Quote every line of the material beneath this one.

### Material provided:

┄┄┄┄┄┄┄┄┄┄

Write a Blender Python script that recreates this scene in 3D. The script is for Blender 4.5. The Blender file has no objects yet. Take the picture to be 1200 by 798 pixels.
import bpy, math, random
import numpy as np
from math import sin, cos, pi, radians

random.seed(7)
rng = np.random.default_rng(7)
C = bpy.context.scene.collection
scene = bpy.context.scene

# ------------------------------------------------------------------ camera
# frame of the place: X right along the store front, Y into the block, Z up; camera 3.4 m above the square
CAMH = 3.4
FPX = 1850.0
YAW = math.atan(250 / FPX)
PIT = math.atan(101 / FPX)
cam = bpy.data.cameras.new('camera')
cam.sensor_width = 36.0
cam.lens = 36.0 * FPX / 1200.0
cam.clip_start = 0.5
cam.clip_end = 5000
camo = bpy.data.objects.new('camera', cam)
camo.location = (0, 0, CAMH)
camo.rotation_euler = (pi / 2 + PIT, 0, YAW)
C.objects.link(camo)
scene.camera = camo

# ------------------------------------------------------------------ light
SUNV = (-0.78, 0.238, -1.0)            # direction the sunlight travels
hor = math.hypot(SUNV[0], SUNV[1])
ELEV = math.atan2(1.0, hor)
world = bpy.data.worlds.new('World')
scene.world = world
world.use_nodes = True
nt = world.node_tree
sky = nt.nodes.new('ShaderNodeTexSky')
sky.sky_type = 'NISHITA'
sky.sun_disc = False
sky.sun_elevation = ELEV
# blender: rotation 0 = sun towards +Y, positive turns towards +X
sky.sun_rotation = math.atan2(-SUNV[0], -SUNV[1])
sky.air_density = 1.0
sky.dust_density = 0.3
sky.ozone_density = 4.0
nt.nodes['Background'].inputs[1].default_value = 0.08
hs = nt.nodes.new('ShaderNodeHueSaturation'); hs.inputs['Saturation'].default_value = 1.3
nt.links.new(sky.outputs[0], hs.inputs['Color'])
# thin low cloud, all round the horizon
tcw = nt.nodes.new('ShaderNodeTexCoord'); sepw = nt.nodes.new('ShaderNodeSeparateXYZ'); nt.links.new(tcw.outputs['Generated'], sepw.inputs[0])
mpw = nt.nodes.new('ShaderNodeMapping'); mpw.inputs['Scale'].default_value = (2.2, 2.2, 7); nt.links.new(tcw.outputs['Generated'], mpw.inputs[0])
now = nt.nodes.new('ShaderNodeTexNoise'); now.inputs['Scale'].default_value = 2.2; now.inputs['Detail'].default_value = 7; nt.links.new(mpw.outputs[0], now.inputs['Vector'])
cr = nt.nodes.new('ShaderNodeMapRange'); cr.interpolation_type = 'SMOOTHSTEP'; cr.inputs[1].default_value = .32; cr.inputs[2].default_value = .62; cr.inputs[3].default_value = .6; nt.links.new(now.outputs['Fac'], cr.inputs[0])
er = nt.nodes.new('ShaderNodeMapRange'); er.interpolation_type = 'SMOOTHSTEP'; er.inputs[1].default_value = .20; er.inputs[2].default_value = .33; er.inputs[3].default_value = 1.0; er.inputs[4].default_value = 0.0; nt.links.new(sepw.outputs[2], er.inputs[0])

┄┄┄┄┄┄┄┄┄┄

### Answer to the task:
Write a Blender Python script that recreates this scene in 3D. The script is for Blender 4.5. The Blender file has no objects yet. Take the picture to be 1200 by 798 pixels.
import bpy, math, random
import numpy as np
from math import sin, cos, pi, radians

random.seed(7)
rng = np.random.default_rng(7)
C = bpy.context.scene.collection
scene = bpy.context.scene

# ------------------------------------------------------------------ camera
# frame of the place: X right along the store front, Y into the block, Z up; camera 3.4 m above the square
CAMH = 3.4
FPX = 1850.0
YAW = math.atan(250 / FPX)
PIT = math.atan(101 / FPX)
cam = bpy.data.cameras.new('camera')
cam.sensor_width = 36.0
cam.lens = 36.0 * FPX / 1200.0
cam.clip_start = 0.5
cam.clip_end = 5000
camo = bpy.data.objects.new('camera', cam)
camo.location = (0, 0, CAMH)
camo.rotation_euler = (pi / 2 + PIT, 0, YAW)
C.objects.link(camo)
scene.camera = camo

# ------------------------------------------------------------------ light
SUNV = (-0.78, 0.238, -1.0)            # direction the sunlight travels
hor = math.hypot(SUNV[0], SUNV[1])
ELEV = math.atan2(1.0, hor)
world = bpy.data.worlds.new('World')
scene.world = world
world.use_nodes = True
nt = world.node_tree
sky = nt.nodes.new('ShaderNodeTexSky')
sky.sky_type = 'NISHITA'
sky.sun_disc = False
sky.sun_elevation = ELEV
# blender: rotation 0 = sun towards +Y, positive turns towards +X
sky.sun_rotation = math.atan2(-SUNV[0], -SUNV[1])
sky.air_density = 1.0
sky.dust_density = 0.3
sky.ozone_density = 4.0
nt.nodes['Background'].inputs[1].default_value = 0.08
hs = nt.nodes.new('ShaderNodeHueSaturation'); hs.inputs['Saturation'].default_value = 1.3
nt.links.new(sky.outputs[0], hs.inputs['Color'])
# thin low cloud, all round the horizon
tcw = nt.nodes.new('ShaderNodeTexCoord'); sepw = nt.nodes.new('ShaderNodeSeparateXYZ'); nt.links.new(tcw.outputs['Generated'], sepw.inputs[0])
mpw = nt.nodes.new('ShaderNodeMapping'); mpw.inputs['Scale'].default_value = (2.2, 2.2, 7); nt.links.new(tcw.outputs['Generated'], mpw.inputs[0])
now = nt.nodes.new('ShaderNodeTexNoise'); now.inputs['Scale'].default_value = 2.2; now.inputs['Detail'].default_value = 7; nt.links.new(mpw.outputs[0], now.inputs['Vector'])
cr = nt.nodes.new('ShaderNodeMapRange'); cr.interpolation_type = 'SMOOTHSTEP'; cr.inputs[1].default_value = .32; cr.inputs[2].default_value = .62; cr.inputs[3].default_value = .6; nt.links.new(now.outputs['Fac'], cr.inputs[0])
er = nt.nodes.new('ShaderNodeMapRange'); er.interpolation_type = 'SMOOTHSTEP'; er.inputs[1].default_value = .20; er.inputs[2].default_value = .33; er.inputs[3].default_value = 1.0; er.inputs[4].default_value = 0.0; nt.links.new(sepw.outputs[2], er.inputs[0])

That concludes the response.